Friday, March 12, 2010

How to Play the Cymbals


I was asked to sit in with The Suburban Symphony for an upcoming concert. I am a percussionist--if we use the term loosely—and I've been playing with them for several years. If you go to the website, listen to the excerpts, and hear various crashes, clangs, booms and tinkles, that's likely me. Tinkle, by the way, refers to triangle sounds and not, erm, the other thing.

Wednesday I went to a rehearsal as a last minute sub for a guy named Joe Adato. Joe, for those who don't know, is retired from the Cleveland Orchestra. He plays all percussion but his main job there was cymbalist. (I'm not sure cymbalist is a word but I'm using it anyway. Makes me think of Efrem Zimbalist Jr, or his daughter, Stephanie. I liked Stephanie.). He has the most amazing collection of cymbals, some of which I've had the opportunity to play. There really is a difference.

He came on Wednesday to assist me in learning the part. It turned into a lesson. I hear you laughing. Cymbal lessons. Ha! Anyone can play cymbals.. Even a monkey.



Yes, that is exactly what I look like when I play the cymbals, except I'm in better focus.

Cymbal playing is thirsty work so this is what I look like after



So anyway, Joe gave me some tips, and some really excellent advice, but I learned more from the things he didn't say.

I had set up my stand with my music and had placed some mallets on the stand in front of the music. It's a very inconvenient arrangement, which I would never do for a performance, but which I felt would be okay for this rehearsal since the page turn came in the middle of about 30 measures of rest. The plan was to start counting the rests, remove the mallets, turn the page, replace the mallets and continue counting. No problem—it was rehearsal.

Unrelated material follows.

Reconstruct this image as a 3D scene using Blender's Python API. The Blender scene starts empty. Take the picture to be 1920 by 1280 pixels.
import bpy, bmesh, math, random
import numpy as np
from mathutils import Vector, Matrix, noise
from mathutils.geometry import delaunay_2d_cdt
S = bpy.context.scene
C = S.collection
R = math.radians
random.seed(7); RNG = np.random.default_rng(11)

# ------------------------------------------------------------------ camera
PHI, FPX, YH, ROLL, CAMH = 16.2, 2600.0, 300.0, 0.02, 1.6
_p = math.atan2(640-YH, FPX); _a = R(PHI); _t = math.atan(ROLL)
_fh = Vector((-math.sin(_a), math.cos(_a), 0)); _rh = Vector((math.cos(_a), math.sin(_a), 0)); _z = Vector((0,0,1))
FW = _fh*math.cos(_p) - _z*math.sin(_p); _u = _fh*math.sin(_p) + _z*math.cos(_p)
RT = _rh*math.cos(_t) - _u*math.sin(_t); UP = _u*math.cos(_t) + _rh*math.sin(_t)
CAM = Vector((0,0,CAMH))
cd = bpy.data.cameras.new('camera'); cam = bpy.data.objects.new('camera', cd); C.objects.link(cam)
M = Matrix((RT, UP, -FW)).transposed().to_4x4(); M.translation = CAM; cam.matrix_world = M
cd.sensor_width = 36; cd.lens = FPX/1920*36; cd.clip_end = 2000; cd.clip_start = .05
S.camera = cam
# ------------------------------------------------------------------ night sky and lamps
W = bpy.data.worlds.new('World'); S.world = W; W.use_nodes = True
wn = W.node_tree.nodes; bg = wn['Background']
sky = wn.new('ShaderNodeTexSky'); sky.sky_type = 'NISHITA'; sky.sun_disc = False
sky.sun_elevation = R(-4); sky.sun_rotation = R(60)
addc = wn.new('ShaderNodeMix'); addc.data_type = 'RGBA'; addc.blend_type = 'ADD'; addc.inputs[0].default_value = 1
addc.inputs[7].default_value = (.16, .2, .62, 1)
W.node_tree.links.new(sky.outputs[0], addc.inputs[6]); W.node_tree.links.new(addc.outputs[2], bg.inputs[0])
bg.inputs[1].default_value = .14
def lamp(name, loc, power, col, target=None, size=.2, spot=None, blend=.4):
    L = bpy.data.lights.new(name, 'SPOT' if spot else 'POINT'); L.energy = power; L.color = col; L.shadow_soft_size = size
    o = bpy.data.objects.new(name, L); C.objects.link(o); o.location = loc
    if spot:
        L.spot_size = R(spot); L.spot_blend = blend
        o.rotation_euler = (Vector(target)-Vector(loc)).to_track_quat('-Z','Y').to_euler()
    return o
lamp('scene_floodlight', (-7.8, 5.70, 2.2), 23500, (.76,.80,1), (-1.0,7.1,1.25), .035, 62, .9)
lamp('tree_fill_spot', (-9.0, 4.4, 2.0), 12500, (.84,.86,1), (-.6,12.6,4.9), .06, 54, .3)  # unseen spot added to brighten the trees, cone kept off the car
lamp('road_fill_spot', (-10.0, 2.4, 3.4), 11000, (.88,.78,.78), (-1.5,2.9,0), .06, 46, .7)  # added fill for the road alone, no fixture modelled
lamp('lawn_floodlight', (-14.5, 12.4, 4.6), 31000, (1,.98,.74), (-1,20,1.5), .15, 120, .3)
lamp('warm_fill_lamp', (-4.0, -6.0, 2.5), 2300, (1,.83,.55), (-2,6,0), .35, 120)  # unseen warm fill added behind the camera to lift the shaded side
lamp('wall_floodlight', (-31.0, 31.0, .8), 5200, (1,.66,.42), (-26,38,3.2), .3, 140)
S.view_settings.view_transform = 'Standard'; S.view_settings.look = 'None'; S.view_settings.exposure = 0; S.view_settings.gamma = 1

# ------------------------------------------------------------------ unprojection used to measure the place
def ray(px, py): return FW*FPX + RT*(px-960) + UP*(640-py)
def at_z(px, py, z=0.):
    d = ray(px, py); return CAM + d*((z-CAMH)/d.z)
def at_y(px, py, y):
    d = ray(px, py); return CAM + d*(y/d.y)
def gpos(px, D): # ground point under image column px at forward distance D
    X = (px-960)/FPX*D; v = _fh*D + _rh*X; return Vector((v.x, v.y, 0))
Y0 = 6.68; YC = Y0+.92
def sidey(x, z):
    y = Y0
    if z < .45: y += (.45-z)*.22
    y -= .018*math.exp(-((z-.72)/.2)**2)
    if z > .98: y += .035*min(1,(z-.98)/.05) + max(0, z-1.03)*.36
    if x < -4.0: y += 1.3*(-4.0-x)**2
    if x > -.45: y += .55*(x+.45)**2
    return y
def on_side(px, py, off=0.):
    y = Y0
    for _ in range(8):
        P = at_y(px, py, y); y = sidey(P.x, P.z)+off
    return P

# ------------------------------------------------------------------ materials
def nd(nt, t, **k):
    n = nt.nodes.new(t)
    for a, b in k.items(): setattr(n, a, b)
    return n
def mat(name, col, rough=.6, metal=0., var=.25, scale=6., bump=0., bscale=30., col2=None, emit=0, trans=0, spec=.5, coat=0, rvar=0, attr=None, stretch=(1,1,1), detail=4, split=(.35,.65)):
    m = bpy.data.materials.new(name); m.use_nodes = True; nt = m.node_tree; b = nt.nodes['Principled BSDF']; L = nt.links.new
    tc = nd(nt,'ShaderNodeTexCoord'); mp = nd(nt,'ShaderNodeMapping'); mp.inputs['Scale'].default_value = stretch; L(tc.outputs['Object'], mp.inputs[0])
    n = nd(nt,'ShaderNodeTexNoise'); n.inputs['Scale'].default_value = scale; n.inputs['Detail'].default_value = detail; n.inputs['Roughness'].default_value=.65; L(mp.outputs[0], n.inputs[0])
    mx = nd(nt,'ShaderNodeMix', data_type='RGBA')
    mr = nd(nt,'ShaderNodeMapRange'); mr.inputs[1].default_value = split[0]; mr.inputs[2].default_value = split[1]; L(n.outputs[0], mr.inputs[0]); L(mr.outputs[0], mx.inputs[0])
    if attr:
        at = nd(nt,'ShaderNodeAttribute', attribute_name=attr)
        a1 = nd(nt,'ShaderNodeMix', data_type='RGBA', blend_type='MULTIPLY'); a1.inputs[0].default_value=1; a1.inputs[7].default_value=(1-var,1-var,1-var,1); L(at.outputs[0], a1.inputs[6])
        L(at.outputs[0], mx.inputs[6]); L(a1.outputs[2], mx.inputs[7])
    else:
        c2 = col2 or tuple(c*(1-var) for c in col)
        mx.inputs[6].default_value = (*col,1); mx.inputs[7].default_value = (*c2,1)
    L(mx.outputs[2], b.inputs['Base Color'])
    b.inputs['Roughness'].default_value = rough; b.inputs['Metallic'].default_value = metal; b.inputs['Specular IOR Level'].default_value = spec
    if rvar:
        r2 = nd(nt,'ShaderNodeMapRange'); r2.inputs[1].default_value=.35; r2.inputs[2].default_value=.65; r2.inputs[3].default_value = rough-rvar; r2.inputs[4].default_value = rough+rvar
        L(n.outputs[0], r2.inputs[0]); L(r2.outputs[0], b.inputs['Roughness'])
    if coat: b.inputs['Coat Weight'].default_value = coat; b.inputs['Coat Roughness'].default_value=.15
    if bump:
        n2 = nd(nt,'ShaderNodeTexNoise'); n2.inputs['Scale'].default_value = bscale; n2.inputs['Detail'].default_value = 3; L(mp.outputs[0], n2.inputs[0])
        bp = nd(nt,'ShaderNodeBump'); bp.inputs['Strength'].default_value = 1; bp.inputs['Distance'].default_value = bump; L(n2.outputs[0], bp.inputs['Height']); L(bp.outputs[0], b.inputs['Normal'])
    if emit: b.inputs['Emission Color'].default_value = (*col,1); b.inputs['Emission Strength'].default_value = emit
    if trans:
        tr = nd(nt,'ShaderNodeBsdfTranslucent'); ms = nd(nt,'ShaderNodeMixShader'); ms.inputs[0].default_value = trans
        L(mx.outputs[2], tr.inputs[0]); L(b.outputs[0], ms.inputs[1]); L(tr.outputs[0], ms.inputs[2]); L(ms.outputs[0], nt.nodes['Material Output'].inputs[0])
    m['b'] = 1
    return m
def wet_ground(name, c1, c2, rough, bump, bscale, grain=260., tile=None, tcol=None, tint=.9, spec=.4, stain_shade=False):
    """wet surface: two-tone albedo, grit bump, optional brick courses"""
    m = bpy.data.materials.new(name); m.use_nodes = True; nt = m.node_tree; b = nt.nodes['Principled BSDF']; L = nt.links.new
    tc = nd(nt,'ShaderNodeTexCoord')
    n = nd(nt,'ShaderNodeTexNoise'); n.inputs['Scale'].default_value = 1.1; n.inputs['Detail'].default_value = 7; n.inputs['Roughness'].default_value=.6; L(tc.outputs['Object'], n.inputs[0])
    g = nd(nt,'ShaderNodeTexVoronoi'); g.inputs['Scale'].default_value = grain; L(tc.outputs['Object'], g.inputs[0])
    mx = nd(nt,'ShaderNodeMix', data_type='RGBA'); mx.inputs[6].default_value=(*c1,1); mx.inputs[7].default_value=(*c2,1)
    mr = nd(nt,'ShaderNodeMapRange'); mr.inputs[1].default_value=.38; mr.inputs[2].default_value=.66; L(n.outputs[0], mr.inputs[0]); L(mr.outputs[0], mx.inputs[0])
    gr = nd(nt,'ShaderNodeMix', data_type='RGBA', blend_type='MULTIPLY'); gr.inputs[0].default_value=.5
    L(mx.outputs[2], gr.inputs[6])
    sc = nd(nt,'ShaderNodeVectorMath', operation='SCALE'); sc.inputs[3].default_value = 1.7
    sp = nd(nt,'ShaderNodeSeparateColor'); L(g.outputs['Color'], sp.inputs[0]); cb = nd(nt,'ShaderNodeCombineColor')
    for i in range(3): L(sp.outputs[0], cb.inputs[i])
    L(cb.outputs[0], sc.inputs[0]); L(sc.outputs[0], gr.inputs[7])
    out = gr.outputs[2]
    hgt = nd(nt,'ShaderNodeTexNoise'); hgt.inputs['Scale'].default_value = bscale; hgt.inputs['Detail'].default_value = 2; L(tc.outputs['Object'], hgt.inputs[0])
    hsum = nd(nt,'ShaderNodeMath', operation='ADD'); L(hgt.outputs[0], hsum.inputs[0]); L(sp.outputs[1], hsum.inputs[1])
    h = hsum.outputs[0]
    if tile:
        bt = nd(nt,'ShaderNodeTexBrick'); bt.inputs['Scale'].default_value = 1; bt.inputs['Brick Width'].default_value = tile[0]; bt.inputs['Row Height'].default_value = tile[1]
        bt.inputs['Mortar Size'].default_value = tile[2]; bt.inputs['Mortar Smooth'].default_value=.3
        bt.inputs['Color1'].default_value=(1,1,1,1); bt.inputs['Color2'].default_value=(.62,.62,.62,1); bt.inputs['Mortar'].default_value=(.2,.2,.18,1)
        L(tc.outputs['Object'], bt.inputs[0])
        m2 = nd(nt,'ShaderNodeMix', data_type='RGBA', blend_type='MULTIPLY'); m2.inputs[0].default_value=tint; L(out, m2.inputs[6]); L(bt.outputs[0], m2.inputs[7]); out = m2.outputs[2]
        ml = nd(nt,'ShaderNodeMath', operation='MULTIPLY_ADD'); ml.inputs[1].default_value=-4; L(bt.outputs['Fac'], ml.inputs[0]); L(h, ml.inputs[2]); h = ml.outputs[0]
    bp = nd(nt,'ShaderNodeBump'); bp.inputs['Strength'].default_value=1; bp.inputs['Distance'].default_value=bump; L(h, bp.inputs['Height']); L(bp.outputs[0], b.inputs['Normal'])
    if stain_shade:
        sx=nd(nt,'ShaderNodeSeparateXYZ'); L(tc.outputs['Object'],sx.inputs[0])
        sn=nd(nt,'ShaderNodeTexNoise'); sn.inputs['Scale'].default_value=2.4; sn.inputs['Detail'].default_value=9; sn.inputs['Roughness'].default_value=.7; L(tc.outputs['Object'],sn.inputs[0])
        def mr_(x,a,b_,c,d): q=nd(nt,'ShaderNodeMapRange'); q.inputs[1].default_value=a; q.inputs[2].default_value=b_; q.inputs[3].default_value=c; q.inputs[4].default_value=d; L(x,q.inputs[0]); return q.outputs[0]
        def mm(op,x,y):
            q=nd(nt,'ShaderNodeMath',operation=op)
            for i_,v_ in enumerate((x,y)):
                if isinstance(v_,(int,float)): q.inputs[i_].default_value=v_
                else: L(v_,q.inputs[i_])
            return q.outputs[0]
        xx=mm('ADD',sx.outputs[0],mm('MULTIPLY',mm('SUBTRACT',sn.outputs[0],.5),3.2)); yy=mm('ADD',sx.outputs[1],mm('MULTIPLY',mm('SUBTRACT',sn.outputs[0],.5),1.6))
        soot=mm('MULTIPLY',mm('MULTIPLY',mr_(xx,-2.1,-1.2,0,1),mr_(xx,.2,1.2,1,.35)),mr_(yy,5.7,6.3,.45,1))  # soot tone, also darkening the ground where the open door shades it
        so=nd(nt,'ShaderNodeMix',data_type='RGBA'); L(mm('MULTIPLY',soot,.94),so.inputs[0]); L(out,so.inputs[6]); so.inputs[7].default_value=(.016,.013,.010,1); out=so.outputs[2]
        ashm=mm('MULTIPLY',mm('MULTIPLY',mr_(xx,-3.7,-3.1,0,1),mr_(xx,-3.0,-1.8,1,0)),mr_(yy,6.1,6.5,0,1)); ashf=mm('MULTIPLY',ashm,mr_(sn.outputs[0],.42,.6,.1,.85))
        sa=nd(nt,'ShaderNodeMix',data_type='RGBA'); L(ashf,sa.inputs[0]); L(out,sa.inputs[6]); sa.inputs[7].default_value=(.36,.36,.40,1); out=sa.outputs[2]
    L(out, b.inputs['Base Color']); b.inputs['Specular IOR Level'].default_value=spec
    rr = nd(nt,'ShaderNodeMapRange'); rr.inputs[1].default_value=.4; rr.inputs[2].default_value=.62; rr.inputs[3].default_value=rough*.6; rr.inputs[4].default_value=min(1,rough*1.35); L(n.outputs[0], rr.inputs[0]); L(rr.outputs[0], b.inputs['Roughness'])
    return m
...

"Where are your mallets?" Joe said.

I pointed. "Right here."

He found a chair, borrowed a towel, and made a mallet stand for me, while I stood there and tried to think of a way to make myself look not stupid.

"You can't have your mallets on your stand like that." he said.

Lesson1: Treat every rehearsal like a performance.

When I'm asked to play, my normal routine is to get a copy of the music, download a version from iTunes., and work on it.  The more difficult or exposed or important my part is, the more time I spend on it until I feel I know the music. I play the CD in my car over and over until I can sing along. It usually works out, but I don't really "know" the music. Since for this I was a last minute replacement I hadn't had a chance to prepare, but I was assured it was easy enough.

Partway through Shostakovich's 5th symphony, Joe wanted to demonstrate for me. All along he'd been humming the melodies and counter melodies and using his hands to cue in the various parts, as a conductor would do, and many of us know the music well enough to do some of that. But not well enough to play it without music. When he took the cymbals I pointed to the page, as if to advise him where we were.

"I know where we are." And he proceeded to play to the end without the music. Perfectly. Beautifully. He confessed to one bad crash but on a scale of 1 to ten it was probably an 8.75.

Lesson 2: Know the music so you can play the music.

I have no illusions that I could ever learn classical pieces as well as someone who has been doing it for decades, but it reiterates something I learned from a wonderful trumpeter named Doc Levy. Doc always said, "Don't play the notes, play the music." Joe didn't need the notes because he didn't play them.

If at any time in my life I'd ever taken a moment to dream I could have been a professional musician, all I have to do is look at how good actual professional musicians are and I know the gap is too wide. I was born with some talent and I had parents who spent a lot of money on lessons, but I wasn't born with 'it.'  'It' is the combination of talent and desire necessary to rise to the top in a crowded and competitive field. "It' is a gift and it was not given to me.

But I'm good in my own way, for the things I am happy doing. I play with people I like and who like me, and we make other people happy by giving them live music. It's my small way to make the world a little better, one cymbal crash at a time. And I'm okay with that.